**** SUPPLIED DATA ****
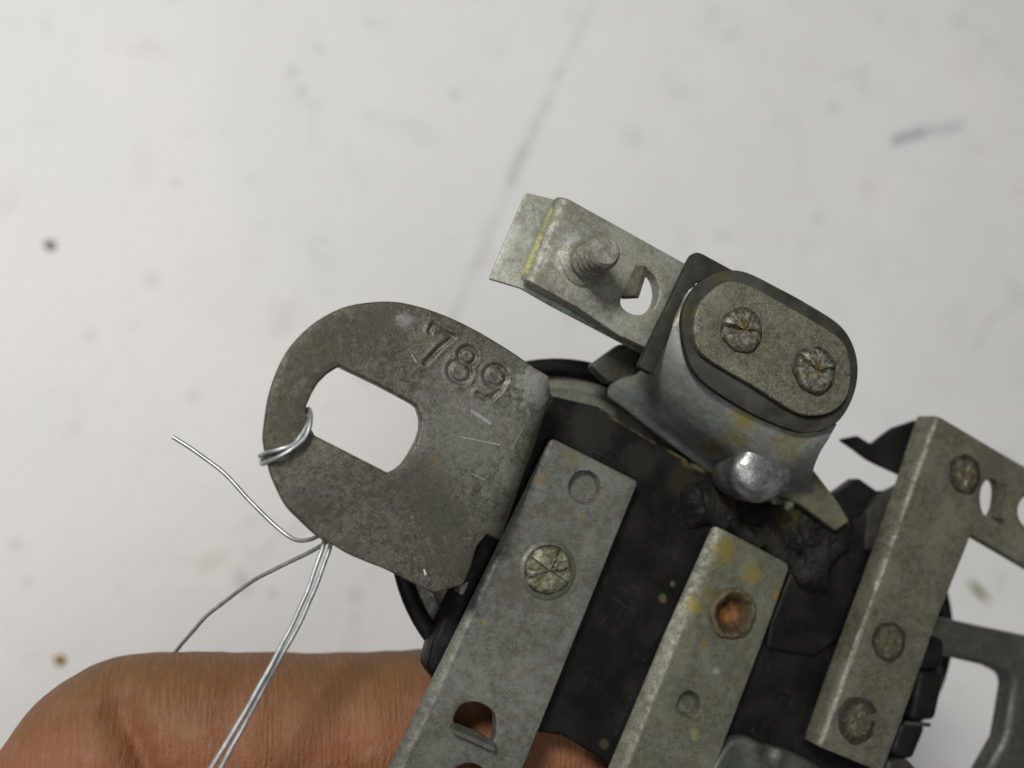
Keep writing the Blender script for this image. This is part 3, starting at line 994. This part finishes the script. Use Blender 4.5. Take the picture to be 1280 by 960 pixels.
****
**** SUPPLIED DATA ****
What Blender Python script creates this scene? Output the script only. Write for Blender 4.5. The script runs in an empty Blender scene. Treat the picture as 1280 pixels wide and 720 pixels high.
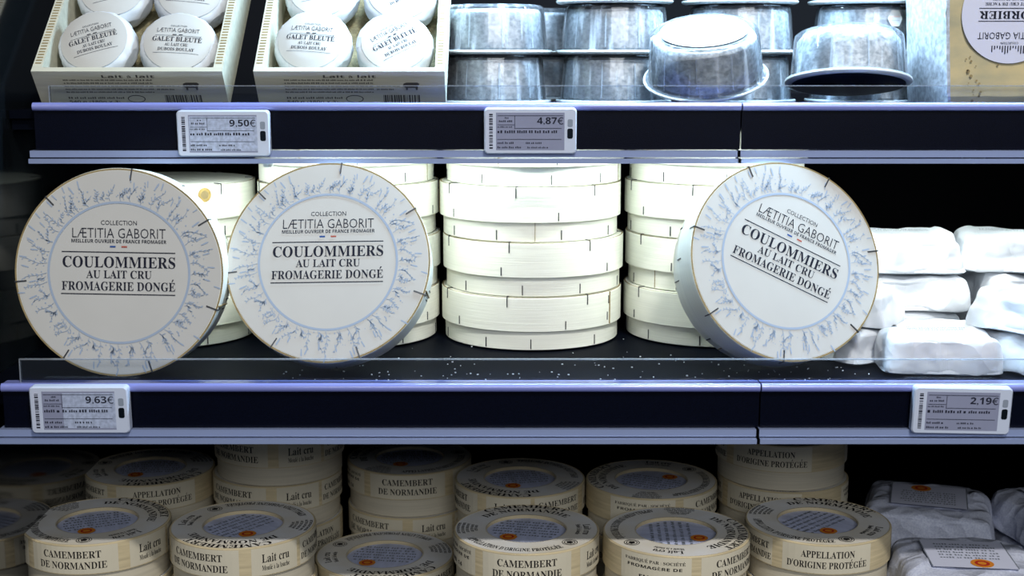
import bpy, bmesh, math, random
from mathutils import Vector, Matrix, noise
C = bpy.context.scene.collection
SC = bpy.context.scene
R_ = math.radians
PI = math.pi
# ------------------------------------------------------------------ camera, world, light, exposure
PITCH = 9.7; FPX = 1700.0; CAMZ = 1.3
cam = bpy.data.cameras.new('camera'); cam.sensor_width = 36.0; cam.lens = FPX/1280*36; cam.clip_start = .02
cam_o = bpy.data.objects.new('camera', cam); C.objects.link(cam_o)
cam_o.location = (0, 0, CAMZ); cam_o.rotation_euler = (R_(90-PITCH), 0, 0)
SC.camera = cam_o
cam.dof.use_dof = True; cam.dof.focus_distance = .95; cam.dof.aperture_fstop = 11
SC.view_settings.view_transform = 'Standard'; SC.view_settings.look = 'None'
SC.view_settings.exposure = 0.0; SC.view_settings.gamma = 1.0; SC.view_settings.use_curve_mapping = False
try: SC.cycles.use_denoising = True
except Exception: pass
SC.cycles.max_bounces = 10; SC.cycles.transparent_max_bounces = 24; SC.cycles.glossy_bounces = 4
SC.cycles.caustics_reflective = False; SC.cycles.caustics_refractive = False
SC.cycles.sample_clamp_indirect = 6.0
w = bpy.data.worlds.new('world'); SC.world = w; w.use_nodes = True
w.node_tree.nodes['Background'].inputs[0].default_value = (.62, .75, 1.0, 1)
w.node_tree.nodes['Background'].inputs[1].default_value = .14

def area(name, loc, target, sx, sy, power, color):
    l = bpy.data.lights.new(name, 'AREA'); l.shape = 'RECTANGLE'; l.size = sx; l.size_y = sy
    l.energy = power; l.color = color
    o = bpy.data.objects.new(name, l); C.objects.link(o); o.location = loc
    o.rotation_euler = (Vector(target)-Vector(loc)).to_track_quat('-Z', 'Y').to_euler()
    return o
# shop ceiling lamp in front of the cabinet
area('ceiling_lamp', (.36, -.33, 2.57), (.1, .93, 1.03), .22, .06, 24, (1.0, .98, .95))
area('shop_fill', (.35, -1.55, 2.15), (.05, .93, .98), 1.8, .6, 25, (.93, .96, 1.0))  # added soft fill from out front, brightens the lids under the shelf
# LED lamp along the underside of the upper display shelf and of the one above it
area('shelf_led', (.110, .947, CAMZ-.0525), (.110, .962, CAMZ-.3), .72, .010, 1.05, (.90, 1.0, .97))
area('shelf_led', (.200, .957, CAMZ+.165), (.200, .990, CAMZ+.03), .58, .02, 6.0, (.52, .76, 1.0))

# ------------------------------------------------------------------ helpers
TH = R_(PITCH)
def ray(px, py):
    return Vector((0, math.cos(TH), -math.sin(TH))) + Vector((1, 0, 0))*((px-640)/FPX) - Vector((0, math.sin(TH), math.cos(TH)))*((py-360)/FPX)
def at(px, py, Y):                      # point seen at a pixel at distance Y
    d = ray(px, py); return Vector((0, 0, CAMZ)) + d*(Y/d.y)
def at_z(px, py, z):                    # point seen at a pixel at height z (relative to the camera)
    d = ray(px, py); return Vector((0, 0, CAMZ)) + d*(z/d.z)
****
**** SUPPLIED DATA ****
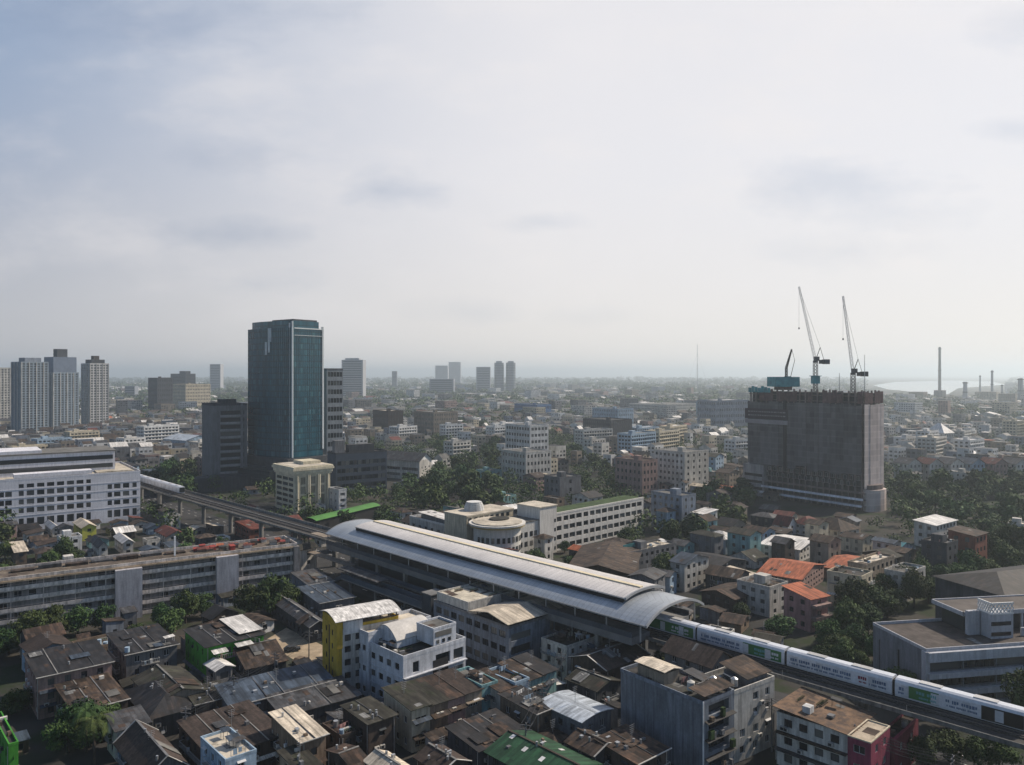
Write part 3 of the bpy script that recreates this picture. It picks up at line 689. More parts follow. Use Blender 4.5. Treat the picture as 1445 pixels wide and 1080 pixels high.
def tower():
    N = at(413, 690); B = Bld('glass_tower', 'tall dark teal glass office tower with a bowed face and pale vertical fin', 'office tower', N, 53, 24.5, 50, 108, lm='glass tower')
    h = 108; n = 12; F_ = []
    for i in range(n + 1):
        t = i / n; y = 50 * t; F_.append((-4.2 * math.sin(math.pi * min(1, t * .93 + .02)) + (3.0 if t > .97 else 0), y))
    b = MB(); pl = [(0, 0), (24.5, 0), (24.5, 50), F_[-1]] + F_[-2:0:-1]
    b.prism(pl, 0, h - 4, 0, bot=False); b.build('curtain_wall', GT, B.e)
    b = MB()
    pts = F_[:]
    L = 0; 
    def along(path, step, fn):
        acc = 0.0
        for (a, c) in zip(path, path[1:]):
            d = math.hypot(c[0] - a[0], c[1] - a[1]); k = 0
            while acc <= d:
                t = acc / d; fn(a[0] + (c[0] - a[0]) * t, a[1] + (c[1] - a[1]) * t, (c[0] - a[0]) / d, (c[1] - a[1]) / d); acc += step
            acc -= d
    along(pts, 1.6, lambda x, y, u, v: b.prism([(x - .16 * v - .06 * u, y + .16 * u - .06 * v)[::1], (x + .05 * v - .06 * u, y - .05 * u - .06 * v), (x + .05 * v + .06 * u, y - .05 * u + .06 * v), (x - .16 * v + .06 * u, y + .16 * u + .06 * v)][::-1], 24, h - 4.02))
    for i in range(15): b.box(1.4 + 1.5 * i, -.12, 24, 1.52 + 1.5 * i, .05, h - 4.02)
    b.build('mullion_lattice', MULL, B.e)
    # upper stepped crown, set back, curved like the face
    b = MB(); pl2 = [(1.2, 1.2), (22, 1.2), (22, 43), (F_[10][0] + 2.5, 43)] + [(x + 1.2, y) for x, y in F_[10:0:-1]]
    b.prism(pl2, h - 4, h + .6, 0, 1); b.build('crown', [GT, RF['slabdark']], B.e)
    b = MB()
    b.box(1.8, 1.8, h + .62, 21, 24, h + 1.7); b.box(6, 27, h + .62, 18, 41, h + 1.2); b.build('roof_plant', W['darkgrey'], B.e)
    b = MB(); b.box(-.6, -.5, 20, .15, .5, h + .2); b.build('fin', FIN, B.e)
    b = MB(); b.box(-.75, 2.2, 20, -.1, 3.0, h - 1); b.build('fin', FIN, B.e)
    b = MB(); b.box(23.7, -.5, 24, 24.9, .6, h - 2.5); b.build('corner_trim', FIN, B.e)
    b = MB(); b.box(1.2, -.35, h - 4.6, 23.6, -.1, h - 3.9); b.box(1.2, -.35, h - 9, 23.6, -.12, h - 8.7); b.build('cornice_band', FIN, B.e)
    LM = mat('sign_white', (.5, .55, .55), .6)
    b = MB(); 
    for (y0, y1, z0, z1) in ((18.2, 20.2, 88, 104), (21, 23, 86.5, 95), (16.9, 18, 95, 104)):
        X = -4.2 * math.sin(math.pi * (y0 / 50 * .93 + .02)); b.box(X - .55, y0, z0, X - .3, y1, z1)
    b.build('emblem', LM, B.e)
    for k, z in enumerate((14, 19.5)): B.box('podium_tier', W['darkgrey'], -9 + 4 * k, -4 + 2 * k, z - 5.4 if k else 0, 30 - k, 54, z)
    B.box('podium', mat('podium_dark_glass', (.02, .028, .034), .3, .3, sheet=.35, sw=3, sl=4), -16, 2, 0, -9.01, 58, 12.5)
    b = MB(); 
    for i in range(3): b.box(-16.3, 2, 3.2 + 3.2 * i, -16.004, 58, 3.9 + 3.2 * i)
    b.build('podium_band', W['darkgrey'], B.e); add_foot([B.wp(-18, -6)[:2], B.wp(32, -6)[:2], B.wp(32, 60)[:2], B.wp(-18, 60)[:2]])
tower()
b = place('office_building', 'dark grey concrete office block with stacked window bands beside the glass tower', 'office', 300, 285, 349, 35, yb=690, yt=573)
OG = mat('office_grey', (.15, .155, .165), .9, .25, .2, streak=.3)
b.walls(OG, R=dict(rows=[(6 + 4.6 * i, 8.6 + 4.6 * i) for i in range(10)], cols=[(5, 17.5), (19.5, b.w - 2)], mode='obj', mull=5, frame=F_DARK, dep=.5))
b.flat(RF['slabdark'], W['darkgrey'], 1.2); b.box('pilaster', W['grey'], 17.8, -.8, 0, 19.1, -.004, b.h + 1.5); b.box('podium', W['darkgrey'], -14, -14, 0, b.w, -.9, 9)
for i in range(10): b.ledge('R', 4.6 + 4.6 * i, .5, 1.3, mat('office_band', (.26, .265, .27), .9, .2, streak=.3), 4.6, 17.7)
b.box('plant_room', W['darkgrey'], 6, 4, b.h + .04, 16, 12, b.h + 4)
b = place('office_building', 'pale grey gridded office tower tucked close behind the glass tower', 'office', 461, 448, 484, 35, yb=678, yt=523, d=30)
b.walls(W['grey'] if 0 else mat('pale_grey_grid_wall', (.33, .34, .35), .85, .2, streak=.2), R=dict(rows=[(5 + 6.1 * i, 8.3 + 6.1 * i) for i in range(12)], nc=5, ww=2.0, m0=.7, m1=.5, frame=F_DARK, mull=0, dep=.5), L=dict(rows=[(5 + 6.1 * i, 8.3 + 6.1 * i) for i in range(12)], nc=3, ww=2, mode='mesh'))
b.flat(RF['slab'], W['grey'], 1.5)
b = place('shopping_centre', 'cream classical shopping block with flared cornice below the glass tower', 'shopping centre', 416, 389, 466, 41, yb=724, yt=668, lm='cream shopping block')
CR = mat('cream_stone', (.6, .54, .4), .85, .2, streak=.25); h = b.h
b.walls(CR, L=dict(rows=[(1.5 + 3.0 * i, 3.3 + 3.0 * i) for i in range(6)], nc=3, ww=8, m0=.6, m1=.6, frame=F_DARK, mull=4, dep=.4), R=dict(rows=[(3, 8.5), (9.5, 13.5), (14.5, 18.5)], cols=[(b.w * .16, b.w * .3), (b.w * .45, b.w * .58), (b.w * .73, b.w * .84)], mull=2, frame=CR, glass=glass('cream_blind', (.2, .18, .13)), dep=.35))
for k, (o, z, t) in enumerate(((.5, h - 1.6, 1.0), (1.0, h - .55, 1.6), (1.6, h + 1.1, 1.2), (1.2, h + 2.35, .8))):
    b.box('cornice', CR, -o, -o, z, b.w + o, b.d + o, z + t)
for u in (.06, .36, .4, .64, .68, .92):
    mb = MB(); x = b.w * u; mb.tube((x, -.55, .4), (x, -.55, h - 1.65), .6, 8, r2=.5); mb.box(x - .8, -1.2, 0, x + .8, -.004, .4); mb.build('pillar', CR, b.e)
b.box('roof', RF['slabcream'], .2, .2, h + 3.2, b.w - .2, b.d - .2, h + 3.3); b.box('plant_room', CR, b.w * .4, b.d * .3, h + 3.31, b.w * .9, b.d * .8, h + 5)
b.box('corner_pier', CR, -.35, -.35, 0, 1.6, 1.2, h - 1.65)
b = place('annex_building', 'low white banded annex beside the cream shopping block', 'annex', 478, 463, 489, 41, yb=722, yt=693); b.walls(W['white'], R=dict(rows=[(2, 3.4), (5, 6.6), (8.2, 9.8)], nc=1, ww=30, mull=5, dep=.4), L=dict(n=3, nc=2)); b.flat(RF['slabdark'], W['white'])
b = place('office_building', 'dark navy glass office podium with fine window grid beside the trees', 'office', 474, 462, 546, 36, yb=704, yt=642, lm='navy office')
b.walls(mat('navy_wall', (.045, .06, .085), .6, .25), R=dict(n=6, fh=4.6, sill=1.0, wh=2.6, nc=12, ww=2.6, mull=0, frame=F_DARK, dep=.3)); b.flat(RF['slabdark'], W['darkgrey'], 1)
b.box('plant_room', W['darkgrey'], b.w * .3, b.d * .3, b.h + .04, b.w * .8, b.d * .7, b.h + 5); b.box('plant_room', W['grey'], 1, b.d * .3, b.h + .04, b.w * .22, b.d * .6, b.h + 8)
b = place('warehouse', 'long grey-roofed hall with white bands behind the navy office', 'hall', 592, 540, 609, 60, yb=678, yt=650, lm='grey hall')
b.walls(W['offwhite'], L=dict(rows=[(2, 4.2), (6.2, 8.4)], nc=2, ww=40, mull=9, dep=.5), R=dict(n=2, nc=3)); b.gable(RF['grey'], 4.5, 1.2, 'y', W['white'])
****
From the material, report only how many lines include the word "high".

2